Experiencing emergencies in the road is terrifying most especially if you are not prepared and it happen in the middle of a deserted are where there is no help around. My bother and I when we’re still in our teenage years, we often sneak out and bring along our dad’s pickup truck. Well, as a teenager we are not that familiar with auto stuffs, what matters is that we drive our dad’s car, hangout and that’s it! There’s this incident which somehow teach us a lesson, and never again run out with my dad’s pickup… (for just a few months… LOL) it was my bother’s 17th birthday at around midnight we decided to sneak out and watch a concert…. At first we are confident that we can go home before my dad find out that we bring his car with us.
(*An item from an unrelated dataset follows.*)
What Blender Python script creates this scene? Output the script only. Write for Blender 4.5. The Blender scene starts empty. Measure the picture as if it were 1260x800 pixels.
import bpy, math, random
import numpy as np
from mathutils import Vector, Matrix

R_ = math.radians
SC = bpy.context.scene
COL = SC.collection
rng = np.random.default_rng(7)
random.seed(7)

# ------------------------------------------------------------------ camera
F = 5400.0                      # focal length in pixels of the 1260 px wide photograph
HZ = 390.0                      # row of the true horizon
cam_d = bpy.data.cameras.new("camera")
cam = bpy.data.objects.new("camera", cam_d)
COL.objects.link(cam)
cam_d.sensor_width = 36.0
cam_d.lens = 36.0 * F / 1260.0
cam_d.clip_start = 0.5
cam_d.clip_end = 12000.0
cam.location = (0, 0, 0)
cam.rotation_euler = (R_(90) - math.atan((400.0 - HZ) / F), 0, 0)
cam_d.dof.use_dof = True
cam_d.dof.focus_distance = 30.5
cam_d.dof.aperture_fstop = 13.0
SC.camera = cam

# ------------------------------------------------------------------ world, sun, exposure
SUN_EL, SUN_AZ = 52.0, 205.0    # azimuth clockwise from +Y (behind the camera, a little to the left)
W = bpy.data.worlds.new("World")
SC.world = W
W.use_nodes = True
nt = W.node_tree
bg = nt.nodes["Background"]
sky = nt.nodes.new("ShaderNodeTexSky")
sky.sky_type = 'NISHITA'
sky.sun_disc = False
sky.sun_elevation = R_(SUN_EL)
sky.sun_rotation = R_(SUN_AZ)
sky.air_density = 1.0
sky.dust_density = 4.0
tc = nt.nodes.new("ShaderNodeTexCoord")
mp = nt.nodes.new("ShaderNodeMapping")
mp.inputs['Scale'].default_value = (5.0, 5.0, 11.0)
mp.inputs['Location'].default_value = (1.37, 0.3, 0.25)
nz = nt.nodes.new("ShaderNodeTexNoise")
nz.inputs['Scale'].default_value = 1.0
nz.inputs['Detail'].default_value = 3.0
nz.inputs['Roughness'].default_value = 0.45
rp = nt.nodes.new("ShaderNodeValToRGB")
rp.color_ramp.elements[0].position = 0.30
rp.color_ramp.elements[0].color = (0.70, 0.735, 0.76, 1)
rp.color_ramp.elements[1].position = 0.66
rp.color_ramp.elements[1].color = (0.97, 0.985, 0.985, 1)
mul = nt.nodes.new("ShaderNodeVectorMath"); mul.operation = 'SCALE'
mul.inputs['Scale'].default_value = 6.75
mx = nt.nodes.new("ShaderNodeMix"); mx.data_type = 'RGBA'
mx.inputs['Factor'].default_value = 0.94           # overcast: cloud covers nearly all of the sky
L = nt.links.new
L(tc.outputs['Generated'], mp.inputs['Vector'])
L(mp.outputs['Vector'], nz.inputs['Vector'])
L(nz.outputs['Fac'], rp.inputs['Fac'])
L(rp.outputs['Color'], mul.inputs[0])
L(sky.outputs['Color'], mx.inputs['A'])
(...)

But then, when we are almost home the engine suddenly stops.

It was early in the morning when daddy finds out what we’ve done. He just laughs at us when we told him about what happen last night. He told us that he will suppose to send his car in the mechanic early this morning to have its battery be replaced. We later then find out that its engine stops because of a dead battery. In my post today, I will include some of car emergencies and some tips to get through with it without freaking out LOL!

Here it is!

Breakdowns

Prior to setting out from your vehicle, check your car’s location, double-check your resources, and make a plan. Remember to lock the doors and take your keys.
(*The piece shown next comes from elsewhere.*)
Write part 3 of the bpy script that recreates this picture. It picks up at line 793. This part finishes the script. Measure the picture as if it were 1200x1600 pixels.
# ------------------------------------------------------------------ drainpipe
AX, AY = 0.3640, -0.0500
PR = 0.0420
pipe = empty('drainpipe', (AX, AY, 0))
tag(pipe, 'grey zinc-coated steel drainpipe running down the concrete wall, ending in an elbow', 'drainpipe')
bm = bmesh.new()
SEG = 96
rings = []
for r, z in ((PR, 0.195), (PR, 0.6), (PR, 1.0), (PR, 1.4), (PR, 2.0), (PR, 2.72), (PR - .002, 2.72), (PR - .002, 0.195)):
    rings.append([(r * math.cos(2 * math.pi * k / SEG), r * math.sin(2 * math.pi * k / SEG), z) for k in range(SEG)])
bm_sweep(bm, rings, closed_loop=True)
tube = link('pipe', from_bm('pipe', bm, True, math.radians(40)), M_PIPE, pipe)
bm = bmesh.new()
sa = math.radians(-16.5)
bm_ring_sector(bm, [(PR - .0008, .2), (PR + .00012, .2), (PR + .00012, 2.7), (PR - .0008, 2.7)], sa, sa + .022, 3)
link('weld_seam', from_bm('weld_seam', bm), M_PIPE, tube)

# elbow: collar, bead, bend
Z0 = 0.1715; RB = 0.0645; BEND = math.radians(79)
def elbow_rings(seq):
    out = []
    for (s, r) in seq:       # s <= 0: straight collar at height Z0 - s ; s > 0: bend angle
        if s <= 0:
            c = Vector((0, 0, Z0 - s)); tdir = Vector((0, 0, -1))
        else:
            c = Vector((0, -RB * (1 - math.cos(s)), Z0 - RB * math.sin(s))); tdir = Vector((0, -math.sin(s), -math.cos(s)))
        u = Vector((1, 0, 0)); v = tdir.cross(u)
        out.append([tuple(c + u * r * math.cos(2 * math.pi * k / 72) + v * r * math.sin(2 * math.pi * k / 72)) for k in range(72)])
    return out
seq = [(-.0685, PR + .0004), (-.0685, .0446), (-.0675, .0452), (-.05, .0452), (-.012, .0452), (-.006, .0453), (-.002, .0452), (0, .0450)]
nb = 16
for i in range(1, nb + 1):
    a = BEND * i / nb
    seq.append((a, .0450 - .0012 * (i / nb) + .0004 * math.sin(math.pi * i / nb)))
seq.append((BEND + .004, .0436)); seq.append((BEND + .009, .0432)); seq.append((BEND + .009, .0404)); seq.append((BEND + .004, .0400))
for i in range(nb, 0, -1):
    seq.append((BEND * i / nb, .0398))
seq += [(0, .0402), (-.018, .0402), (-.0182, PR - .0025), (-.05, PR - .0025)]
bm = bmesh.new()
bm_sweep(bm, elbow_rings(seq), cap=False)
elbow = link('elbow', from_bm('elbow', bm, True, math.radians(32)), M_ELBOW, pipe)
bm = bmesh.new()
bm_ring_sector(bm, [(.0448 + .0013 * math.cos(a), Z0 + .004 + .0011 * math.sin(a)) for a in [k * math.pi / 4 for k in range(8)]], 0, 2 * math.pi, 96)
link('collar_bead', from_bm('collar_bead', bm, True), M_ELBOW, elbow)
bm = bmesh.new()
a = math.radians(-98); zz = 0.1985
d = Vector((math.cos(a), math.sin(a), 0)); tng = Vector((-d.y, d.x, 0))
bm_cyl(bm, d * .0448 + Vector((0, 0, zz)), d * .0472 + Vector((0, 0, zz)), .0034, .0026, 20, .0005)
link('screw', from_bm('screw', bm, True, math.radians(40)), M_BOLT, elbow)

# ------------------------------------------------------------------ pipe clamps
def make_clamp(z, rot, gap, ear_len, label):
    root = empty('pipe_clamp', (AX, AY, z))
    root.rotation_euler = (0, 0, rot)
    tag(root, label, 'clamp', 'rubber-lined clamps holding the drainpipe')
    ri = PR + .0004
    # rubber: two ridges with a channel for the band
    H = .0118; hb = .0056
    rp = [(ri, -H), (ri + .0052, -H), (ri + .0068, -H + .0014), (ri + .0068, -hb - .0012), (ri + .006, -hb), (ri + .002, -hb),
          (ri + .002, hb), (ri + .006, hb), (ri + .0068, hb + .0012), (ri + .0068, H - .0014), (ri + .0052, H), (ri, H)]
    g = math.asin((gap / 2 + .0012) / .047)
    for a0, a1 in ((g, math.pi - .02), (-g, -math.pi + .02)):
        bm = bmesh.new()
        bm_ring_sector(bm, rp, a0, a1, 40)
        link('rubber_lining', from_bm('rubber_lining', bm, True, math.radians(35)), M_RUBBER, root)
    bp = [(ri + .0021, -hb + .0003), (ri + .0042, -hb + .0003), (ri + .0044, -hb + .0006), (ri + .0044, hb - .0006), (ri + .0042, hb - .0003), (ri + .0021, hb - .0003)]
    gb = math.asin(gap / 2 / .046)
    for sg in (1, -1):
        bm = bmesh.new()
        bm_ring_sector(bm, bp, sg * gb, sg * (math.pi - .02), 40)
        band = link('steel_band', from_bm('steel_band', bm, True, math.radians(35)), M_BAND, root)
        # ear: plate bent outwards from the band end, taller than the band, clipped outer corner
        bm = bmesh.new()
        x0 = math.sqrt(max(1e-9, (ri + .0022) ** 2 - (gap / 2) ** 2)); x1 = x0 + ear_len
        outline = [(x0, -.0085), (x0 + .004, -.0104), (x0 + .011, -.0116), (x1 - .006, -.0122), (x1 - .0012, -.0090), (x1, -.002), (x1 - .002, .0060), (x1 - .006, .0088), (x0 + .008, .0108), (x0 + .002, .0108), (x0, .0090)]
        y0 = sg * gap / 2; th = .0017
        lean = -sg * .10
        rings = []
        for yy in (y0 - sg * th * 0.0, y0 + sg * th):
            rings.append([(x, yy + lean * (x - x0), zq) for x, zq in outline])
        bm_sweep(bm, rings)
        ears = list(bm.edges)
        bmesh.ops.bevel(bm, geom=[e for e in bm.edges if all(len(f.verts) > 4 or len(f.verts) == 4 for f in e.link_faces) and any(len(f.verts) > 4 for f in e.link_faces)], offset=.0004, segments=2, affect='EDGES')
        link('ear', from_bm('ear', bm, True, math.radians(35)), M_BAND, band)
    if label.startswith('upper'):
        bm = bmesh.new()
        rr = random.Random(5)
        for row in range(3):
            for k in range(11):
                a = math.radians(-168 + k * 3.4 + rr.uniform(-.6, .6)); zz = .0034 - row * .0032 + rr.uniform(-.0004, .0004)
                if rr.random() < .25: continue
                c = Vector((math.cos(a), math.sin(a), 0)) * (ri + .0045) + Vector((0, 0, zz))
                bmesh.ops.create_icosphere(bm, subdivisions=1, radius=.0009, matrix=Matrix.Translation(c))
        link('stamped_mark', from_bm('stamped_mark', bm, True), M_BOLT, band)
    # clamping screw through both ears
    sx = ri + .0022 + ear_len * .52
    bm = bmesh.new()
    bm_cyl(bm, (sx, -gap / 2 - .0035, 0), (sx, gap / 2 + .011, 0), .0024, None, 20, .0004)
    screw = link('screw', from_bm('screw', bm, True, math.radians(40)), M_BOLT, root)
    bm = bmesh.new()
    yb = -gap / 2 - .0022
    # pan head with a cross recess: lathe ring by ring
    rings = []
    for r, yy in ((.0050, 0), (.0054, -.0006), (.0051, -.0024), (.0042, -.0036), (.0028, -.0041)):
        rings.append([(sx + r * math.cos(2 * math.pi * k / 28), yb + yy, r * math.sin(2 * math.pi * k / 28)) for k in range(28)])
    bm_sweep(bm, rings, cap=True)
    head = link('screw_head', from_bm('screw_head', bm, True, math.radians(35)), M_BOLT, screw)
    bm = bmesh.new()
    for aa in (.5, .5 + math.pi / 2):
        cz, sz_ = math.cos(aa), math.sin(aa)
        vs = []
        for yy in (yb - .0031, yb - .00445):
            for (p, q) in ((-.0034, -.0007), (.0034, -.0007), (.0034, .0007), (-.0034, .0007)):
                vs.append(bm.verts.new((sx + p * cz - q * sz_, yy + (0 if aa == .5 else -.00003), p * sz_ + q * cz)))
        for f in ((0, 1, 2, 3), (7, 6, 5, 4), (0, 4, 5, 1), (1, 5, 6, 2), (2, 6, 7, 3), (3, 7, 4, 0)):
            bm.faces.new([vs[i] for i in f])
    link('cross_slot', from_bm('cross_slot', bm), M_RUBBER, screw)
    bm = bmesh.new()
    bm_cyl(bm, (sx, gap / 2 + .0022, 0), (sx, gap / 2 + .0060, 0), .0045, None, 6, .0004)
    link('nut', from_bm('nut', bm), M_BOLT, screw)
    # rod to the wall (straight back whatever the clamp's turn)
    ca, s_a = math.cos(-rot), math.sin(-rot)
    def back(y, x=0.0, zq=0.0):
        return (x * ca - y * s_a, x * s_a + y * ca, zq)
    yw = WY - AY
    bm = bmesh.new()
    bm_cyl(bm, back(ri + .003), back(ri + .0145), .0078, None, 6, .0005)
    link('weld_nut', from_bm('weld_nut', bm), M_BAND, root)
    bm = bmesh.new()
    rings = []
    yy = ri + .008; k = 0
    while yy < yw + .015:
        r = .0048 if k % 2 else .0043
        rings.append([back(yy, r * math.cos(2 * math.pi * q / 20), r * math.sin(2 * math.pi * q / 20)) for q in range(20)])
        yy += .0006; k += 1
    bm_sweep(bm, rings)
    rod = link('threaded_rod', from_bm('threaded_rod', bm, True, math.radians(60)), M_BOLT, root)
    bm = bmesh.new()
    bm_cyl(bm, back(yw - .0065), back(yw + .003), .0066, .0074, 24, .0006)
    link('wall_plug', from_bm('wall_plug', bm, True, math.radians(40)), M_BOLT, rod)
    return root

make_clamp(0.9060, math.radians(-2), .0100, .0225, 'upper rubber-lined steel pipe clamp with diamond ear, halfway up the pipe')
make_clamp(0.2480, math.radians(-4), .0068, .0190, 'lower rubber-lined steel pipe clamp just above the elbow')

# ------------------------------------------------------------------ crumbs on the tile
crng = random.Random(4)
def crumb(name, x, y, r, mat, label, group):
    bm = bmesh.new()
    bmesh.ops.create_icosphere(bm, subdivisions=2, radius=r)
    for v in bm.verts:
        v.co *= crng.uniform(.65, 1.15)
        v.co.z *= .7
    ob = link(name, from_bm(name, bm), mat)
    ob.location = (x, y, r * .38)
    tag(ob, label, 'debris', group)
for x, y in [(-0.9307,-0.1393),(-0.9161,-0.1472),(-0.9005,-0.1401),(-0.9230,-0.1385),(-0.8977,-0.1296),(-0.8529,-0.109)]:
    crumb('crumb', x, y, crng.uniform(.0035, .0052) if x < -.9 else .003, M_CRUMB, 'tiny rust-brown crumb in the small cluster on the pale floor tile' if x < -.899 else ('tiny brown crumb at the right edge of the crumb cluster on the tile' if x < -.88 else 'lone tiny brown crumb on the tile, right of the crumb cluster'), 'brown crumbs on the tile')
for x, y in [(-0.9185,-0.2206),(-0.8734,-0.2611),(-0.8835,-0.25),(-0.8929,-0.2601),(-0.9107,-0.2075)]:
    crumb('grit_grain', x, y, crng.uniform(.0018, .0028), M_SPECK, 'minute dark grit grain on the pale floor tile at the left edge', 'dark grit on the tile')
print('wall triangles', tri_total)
Use the nearest phone booth and call 911 for help and detail if you are being threatened.

If you ask help for a neighboring home, stand back from the door. Ask the resident to call for help for you, and give him your car details and exact location.

If it is dark or you are stuck in an isolated spot, it is better to stay locked inside your car until daylight.

If you are a long distance from a phone or house, flag down a passerby and then return to your car, locking it, and talk through a partly closed window. Give him your car details and exact location.

Frozen Locks

Dealing with frozen car locks is not only a frustrating delay, but can be dangerous for people left out in the elements, or in unsafe neighborhoods.

The best thing to do is to constantly heating the tip of your key with a match or lighter. If that doesn’t work, consider carrying a small de-icer spray bottle with you; locking it away without access in your glove compartment is worthless when your locks are frozen to begin with!

Flat Tires

I have a post about dealing with flat tires. You can browse it on my previous post.

If a tire blows out or otherwise suffers extensive damage, it can’t be repaired. But, if it had a puncture, remove the tire and mark the location for later repair. Since these things tend to travel in pairs, look for more punctures, and also listen for air leakage.

Change the tire by first making sure the car doesn’t move, setting the emergency brake, unscrewing the lug-nuts and taking off the tire. Replace with the spare, retighten the nuts and proceed to a gas station to have it patched—-or replaced.

Always bring with you a tire filler to inflate a problem tire and get you as far as the closest gas station for further repair. The tire does not need to be completely flat to use this, and it is not the permanent answer. It won’t, however, fix severe damage, repair sidewalls, rim leaks, or large punctures/cracks in wheels.